── GIVEN DATA ──

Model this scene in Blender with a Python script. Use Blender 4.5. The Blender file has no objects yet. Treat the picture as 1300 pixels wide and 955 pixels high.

───
── GIVEN DATA ──

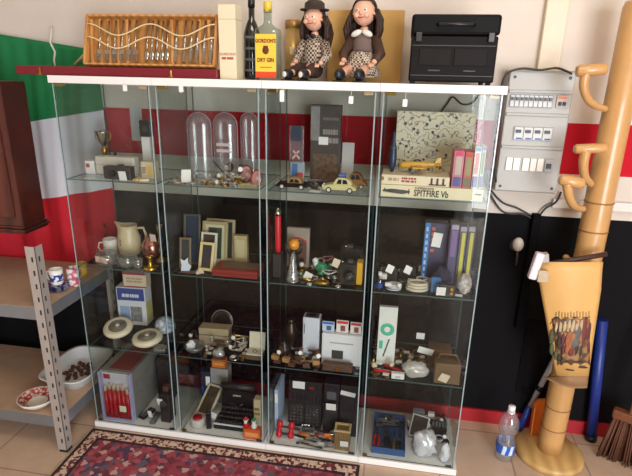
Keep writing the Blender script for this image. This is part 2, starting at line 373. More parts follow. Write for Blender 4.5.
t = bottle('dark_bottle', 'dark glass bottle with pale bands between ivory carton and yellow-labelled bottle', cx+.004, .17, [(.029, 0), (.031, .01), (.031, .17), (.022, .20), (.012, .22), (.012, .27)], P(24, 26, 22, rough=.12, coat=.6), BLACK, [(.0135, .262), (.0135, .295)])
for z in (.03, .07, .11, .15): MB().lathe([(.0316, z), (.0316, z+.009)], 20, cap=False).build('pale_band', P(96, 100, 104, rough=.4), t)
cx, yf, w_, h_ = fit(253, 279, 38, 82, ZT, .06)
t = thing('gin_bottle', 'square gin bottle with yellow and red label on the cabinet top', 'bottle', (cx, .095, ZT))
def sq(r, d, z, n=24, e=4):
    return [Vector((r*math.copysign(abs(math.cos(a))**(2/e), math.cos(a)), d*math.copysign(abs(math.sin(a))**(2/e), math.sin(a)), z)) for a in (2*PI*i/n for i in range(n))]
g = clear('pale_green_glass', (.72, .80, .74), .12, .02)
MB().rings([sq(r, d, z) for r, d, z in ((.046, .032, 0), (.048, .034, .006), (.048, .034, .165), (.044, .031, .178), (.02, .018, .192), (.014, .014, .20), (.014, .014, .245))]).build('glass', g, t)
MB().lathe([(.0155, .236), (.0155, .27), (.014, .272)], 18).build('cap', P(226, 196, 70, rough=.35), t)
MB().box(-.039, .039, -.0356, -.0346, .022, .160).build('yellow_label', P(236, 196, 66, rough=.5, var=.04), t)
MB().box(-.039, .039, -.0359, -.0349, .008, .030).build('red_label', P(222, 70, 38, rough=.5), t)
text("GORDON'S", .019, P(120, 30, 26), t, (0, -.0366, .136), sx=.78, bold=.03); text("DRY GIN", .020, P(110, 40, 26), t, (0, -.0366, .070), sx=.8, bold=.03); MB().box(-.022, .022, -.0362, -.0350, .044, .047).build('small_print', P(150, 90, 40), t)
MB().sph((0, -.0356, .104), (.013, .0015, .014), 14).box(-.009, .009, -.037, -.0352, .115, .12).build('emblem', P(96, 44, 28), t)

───

(YOUR TASK):
Filter the entries above down to the lines containing the word "with".

(COMPLETED EXERCISE):
Model this scene in Blender with a Python script. Use Blender 4.5. The Blender file has no objects yet. Treat the picture as 1300 pixels wide and 955 pixels high.
t = bottle('dark_bottle', 'dark glass bottle with pale bands between ivory carton and yellow-labelled bottle', cx+.004, .17, [(.029, 0), (.031, .01), (.031, .17), (.022, .20), (.012, .22), (.012, .27)], P(24, 26, 22, rough=.12, coat=.6), BLACK, [(.0135, .262), (.0135, .295)])
t = thing('gin_bottle', 'square gin bottle with yellow and red label on the cabinet top', 'bottle', (cx, .095, ZT))